Taylor Swift poses at the 2018 American Music Awards in Los Angeles, Calif., October 9, 2018. (Mike Blake/Reuters)

Pop star Taylor Swift has defended her relative silence on politics during the 2016 election in a new interview, saying she “knew” she “wasn’t going to help” by getting involved.

“Unfortunately in the 2016 election you had a political opponent who was weaponizing the idea of the celebrity endorsement,” the singer-songwriter, 29, said in a profile in the September issue of Vogue. “[Trump] was going around saying, ‘I’m a man of the people. I’m for you. I care about you.’ I just knew I wasn’t going to help.”

She added that another concern had been whether her speaking out in support of Hillary Clinton would hurt the Democratic nominee.

“The summer before that election, all people were saying was, ‘She’s calculated. She’s manipulative. She’s not what she seems. She’s a snake. She’s a liar.’ These are the same exact insults people were hurling at Hillary,” Swift recalled. “Would I be an endorsement or would I be a liability? Look, snakes of a feather flock together. Look, the two lying women. The two nasty women. Literally millions of people were telling me to disappear. So I disappeared in many senses.”

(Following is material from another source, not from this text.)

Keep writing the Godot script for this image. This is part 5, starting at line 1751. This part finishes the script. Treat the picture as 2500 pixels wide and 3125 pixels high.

Swift has been more vocally political in recent months after steering clear of hot-button issues for most of her music career. She first broke her political silence last year in a lengthy written endorsement of former Tennessee Governor Phil Bredesen, who went on to lose his Senate bid to Republican congresswoman Marsha Blackburn. More recently, in June, she released the single “You Need to Calm Down,” an unapologetic anthem supporting LGBT rights.

“Rights are being stripped from basically everyone who isn’t a straight white cisgender male,” she told Vogue.